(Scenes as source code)
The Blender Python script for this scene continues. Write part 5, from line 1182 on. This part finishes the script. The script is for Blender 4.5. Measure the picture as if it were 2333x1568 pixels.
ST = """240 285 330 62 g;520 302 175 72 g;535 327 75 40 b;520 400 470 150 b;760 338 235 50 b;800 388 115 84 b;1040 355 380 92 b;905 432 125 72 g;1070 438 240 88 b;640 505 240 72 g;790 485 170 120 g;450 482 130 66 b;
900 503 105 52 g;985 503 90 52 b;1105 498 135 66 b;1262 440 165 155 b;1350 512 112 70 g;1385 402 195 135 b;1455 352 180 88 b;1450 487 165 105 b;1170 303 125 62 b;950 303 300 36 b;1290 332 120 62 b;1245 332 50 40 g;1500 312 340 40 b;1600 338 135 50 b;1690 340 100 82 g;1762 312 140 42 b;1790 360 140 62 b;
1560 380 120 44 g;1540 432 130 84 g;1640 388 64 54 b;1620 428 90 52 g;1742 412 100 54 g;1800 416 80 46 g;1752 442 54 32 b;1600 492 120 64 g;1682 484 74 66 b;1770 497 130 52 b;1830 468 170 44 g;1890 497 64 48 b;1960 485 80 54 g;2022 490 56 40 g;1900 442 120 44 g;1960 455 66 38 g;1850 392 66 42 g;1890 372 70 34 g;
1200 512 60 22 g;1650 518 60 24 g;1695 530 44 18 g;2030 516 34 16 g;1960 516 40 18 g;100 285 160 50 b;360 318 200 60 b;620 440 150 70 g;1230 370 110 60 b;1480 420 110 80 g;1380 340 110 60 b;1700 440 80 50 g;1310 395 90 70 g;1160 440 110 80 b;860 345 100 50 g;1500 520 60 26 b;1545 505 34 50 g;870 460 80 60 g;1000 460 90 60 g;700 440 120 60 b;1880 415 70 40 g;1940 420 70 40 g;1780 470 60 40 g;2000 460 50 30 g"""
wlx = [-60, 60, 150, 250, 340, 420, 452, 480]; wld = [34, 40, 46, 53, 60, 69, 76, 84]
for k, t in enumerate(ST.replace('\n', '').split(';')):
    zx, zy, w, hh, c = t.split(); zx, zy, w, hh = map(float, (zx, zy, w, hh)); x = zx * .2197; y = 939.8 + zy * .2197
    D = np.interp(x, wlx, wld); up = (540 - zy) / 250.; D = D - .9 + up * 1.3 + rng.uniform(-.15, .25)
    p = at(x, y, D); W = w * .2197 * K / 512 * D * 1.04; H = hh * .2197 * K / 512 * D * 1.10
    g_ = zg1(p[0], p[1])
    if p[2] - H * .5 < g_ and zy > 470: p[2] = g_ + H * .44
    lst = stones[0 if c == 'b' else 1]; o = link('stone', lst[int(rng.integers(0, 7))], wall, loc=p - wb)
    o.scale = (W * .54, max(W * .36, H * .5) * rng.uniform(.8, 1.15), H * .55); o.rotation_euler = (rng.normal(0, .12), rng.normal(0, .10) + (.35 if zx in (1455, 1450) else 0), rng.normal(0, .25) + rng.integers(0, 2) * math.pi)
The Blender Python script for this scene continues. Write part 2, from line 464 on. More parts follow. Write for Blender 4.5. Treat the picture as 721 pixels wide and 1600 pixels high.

● What is asked: All of the data above should be transcribed exactly.

● Answer to this task:
The Blender Python script for this scene continues. Write part 5, from line 1182 on. This part finishes the script. The script is for Blender 4.5. Measure the picture as if it were 2333x1568 pixels.
ST = """240 285 330 62 g;520 302 175 72 g;535 327 75 40 b;520 400 470 150 b;760 338 235 50 b;800 388 115 84 b;1040 355 380 92 b;905 432 125 72 g;1070 438 240 88 b;640 505 240 72 g;790 485 170 120 g;450 482 130 66 b;
900 503 105 52 g;985 503 90 52 b;1105 498 135 66 b;1262 440 165 155 b;1350 512 112 70 g;1385 402 195 135 b;1455 352 180 88 b;1450 487 165 105 b;1170 303 125 62 b;950 303 300 36 b;1290 332 120 62 b;1245 332 50 40 g;1500 312 340 40 b;1600 338 135 50 b;1690 340 100 82 g;1762 312 140 42 b;1790 360 140 62 b;
1560 380 120 44 g;1540 432 130 84 g;1640 388 64 54 b;1620 428 90 52 g;1742 412 100 54 g;1800 416 80 46 g;1752 442 54 32 b;1600 492 120 64 g;1682 484 74 66 b;1770 497 130 52 b;1830 468 170 44 g;1890 497 64 48 b;1960 485 80 54 g;2022 490 56 40 g;1900 442 120 44 g;1960 455 66 38 g;1850 392 66 42 g;1890 372 70 34 g;
1200 512 60 22 g;1650 518 60 24 g;1695 530 44 18 g;2030 516 34 16 g;1960 516 40 18 g;100 285 160 50 b;360 318 200 60 b;620 440 150 70 g;1230 370 110 60 b;1480 420 110 80 g;1380 340 110 60 b;1700 440 80 50 g;1310 395 90 70 g;1160 440 110 80 b;860 345 100 50 g;1500 520 60 26 b;1545 505 34 50 g;870 460 80 60 g;1000 460 90 60 g;700 440 120 60 b;1880 415 70 40 g;1940 420 70 40 g;1780 470 60 40 g;2000 460 50 30 g"""
wlx = [-60, 60, 150, 250, 340, 420, 452, 480]; wld = [34, 40, 46, 53, 60, 69, 76, 84]
for k, t in enumerate(ST.replace('\n', '').split(';')):
    zx, zy, w, hh, c = t.split(); zx, zy, w, hh = map(float, (zx, zy, w, hh)); x = zx * .2197; y = 939.8 + zy * .2197
    D = np.interp(x, wlx, wld); up = (540 - zy) / 250.; D = D - .9 + up * 1.3 + rng.uniform(-.15, .25)
    p = at(x, y, D); W = w * .2197 * K / 512 * D * 1.04; H = hh * .2197 * K / 512 * D * 1.10
    g_ = zg1(p[0], p[1])
    if p[2] - H * .5 < g_ and zy > 470: p[2] = g_ + H * .44
    lst = stones[0 if c == 'b' else 1]; o = link('stone', lst[int(rng.integers(0, 7))], wall, loc=p - wb)
    o.scale = (W * .54, max(W * .36, H * .5) * rng.uniform(.8, 1.15), H * .55); o.rotation_euler = (rng.normal(0, .12), rng.normal(0, .10) + (.35 if zx in (1455, 1450) else 0), rng.normal(0, .25) + rng.integers(0, 2) * math.pi)
The Blender Python script for this scene continues. Write part 2, from line 464 on. More parts follow. Write for Blender 4.5. Treat the picture as 721 pixels wide and 1600 pixels high.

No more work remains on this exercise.